— begin MATERIAL PROVIDED —

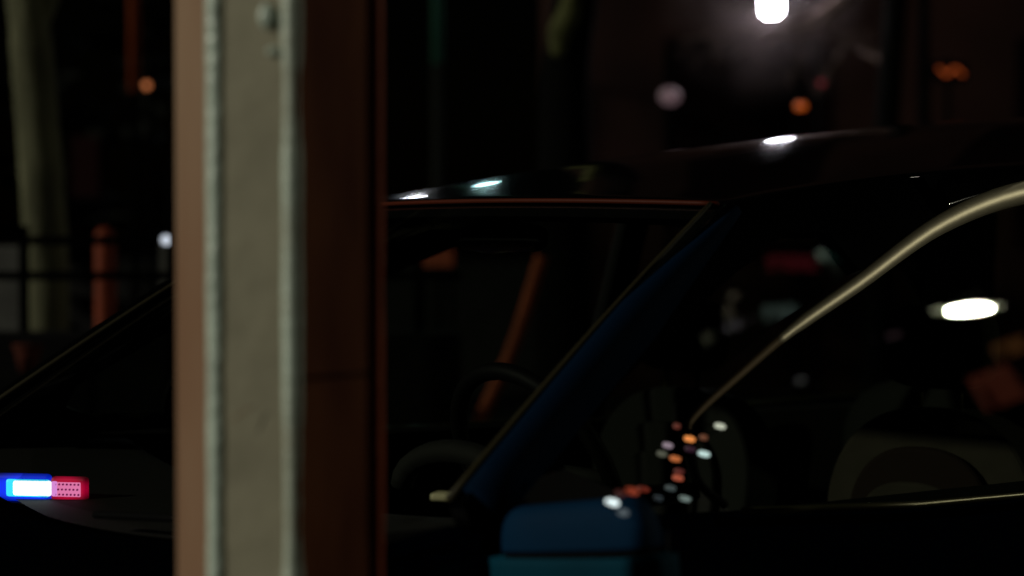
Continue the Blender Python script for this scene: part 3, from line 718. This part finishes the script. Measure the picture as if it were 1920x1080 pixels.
tubeo('mirror_underside', [(.288, -.10, 1.300), (.292, 0.0, 1.298), (.288, .11, 1.300)], [.004, .010, .006], mat('pale_trim', (.7, .7, .55), .5), car, 8)
for s in (1, -1): side_panel('door_card', [(.98, .90), (-1.9, .86), (-1.9, .3), (.98, .3)], M['interior'], s, -.07, .02)
bxo('defroster_vent', (.80, .52, .925), (.035, .05, .012), mat('vent_glint', (.7, .62, .4), .4), car, bev=.004, rot=Matrix.Rotation(.6, 3, 'Z'))  # glint on the vent put into its pale colour

def car_world(p): return Matrix.Translation((.19, 3.80, 0)) @ Matrix.Rotation(TH, 4, 'Z') @ Vector(p)
# ------------------------------------------------------------------ emergency light bar on the dashboard
lb = empty('light_bar', at(99, 915, 3.33), R(-100), label='glowing blue and red dash light bar behind the windscreen at the lower left', cat='light bar')
def lens_panel(name, y0, y1, z0, z1, x, m, parent, dep=.012, bev=.004):
    bm = BM(); box(bm, Vector((x, (y0 + y1) / 2, (z0 + z1) / 2)), (dep, abs(y1 - y0), z1 - z0)); return ob(name, bm, m, parent, bev=bev)
lens_panel('housing', -.13, .066, -.030, -.0250, -.01, M['plastic'], lb, .05)
for yb in (-.10, .04): lens_panel('foot', yb, yb + .012, -.05, -.025, -.01, M['plastic'], lb, .02, .002)
EB = emit('blue_glow', (.0, .03, .95), 1.0); EC = emit('cyan_glow', (.03, .65, 1.0), 1.2); EW = emit('white_glow', (.9, 1, 1), 1.7)
ER = emit('red_glow', (1.0, .0, .08), .62); EP = emit('pink_glow', (1.0, .24, .55), 1.05); EM = emit('violet_glow', (1.0, .35, 1.0), 1.0); ED = emit('magenta_cell', (.45, .01, .20), .42)
def soften(m, hy, hz, y0):
    """a moulded lens is brightest over its lamp and dims towards its rim"""
    n = m.node_tree; b = n.nodes['Principled BSDF']; st = b.inputs['Emission Strength'].default_value
    tc = n.nodes.new('ShaderNodeTexCoord'); mp = n.nodes.new('ShaderNodeMapping'); mp.vector_type = 'POINT'
    mp.inputs['Location'].default_value = (0, -y0 / hy, 0); mp.inputs['Scale'].default_value = (0, 1 / hy, 1 / hz)
    g = n.nodes.new('ShaderNodeVectorMath'); g.operation = 'LENGTH'; mr = n.nodes.new('ShaderNodeMapRange')
    mr.interpolation_type = 'SMOOTHSTEP'; mr.inputs['From Min'].default_value = .55; mr.inputs['From Max'].default_value = 1.15
    mr.inputs['To Min'].default_value = st; mr.inputs['To Max'].default_value = st * .04
    n.links.new(tc.outputs['Object'], mp.inputs[0]); n.links.new(mp.outputs[0], g.inputs[0]); n.links.new(g.outputs['Value'], mr.inputs['Value']); n.links.new(mr.outputs[0], b.inputs['Emission Strength'])
soften(EB, .112, .027, -.03); soften(ER, .046, .0245, .027)  # blue and red rims carry the painted halo
lens_panel('blue_lens', -.135, -.002, -.0245, .0245, 0, EB, lb, .016, .0075)
lens_panel('cyan_core', -.084, -.0025, -.0165, .0165, .004, EC, lb, .013, .006)
lens_panel('white_core', -.070, .001, -.0135, .0135, .0075, EW, lb, .010, .005)
lens_panel('red_lens', -.0015, .065, -.0215, .0205, 0, ER, lb, .016, .006)
lens_panel('violet_core', .0012, .012, -.0135, .0130, .007, EM, lb, .008, .003)
rp_ = lens_panel('pink_core', .0035, .0555, -.0145, .0125, .005, EP, lb, .008, .003)
bm = BM()
for r_ in range(3):
    for k in range(7):
        y = .0090 + k * .0070 + (r_ % 2) * -.002; z = .0078 - r_ * .0088
        c = bmesh.ops.create_cone(bm, segments=10, radius1=.0019, radius2=.0017, depth=.002, cap_ends=True)['verts']
        bmesh.ops.transform(bm, matrix=Matrix.Translation((.0098, y, z)) @ Matrix.Rotation(math.pi / 2, 4, 'Y'), verts=c)
ob('led_cell', bm, ED, rp_)

# ------------------------------------------------------------------ glowing dots added for the small reflections at the foot of the quarter window
ls = empty('reflection_dots', car_world((.62, .85, .98)), 0, label='tiny white and orange glowing dots added for reflections at the window corner behind the side mirror', cat='reflected lights')
dots = [(1269, 799, (.5, .12, .08), .14, 8), (1350, 799, (.85, .9, .7), .42, 12), (1293, 823, (1, .33, .08), .62, 12), (1319, 820, (.55, .2, .1), .16, 9), (1252, 835, (.65, .5, .6), .28, 11), (1241, 851, (.4, .42, .3), .14, 11),
        (1320, 851, (.7, .95, .9), .55, 13), (1266, 860, (1, .28, .08), .32, 12), (1273, 884, (.5, .1, .08), .12, 11), (1271, 896, (.75, .16, .08), .32, 12), (1185, 921, (.8, .13, .06), .24, 13), (1206, 917, (.6, .08, .04), .12, 14), (1163, 925, (.4, .12, .1), .10, 10), (1148, 942, (.85, 1, 1), 1.0, 13), (1168, 961, (.4, .5, .55), .16, 11),
        (1257, 915, (.3, .4, .4), .10, 12), (1284, 935, (.45, .6, .55), .22, 13), (1234, 934, (.3, .4, .45), .06, 11), (1212, 966, (.4, .4, .3), .15, 12), (1294, 842, (.35, .12, .25), .05, 12)]
pts = []
for i, (px, py, colr, st, wd) in enumerate(dots):
    dpt = 2.66 if px > 1200 else 2.42
    if 920 < py and px < 1200: dpt = 2.36
    p = at(px, py, dpt) - ls.location; pts.append(p)
    bm = BM(); rsuper(bm, (0, 0, 0), (wd / F * 2.6 * .92, .004, .0040), .8, 12, 8)
    o = ob('bulb', bm, emit('bulb_glow', colr, st * 1.35), ls, smooth=True); o.location = p; o.rotation_euler = (0, R(12), 0)
order = sorted(range(len(pts)), key=lambda i: (round(pts[i].z / .03), pts[i].x))
order = sorted(range(len(pts)), key=lambda i: dots[i][1])
tubeo('dot_wire', smooth_path([pts[i] + Vector((0, .006, 0)) for i in order], 4), .0009, M['black'], ls, 5)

— end MATERIAL PROVIDED —

EXERCISE DIRECTIONS:
Copy exactly the lines running from the beginning of the listing through the line that has "rot=Matrix.Rotation(.6, 3, 'Z'))". Drop the pictures.

TASK RESPONSE:
Continue the Blender Python script for this scene: part 3, from line 718. This part finishes the script. Measure the picture as if it were 1920x1080 pixels.
tubeo('mirror_underside', [(.288, -.10, 1.300), (.292, 0.0, 1.298), (.288, .11, 1.300)], [.004, .010, .006], mat('pale_trim', (.7, .7, .55), .5), car, 8)
for s in (1, -1): side_panel('door_card', [(.98, .90), (-1.9, .86), (-1.9, .3), (.98, .3)], M['interior'], s, -.07, .02)
bxo('defroster_vent', (.80, .52, .925), (.035, .05, .012), mat('vent_glint', (.7, .62, .4), .4), car, bev=.004, rot=Matrix.Rotation(.6, 3, 'Z'))  # glint on the vent put into its pale colour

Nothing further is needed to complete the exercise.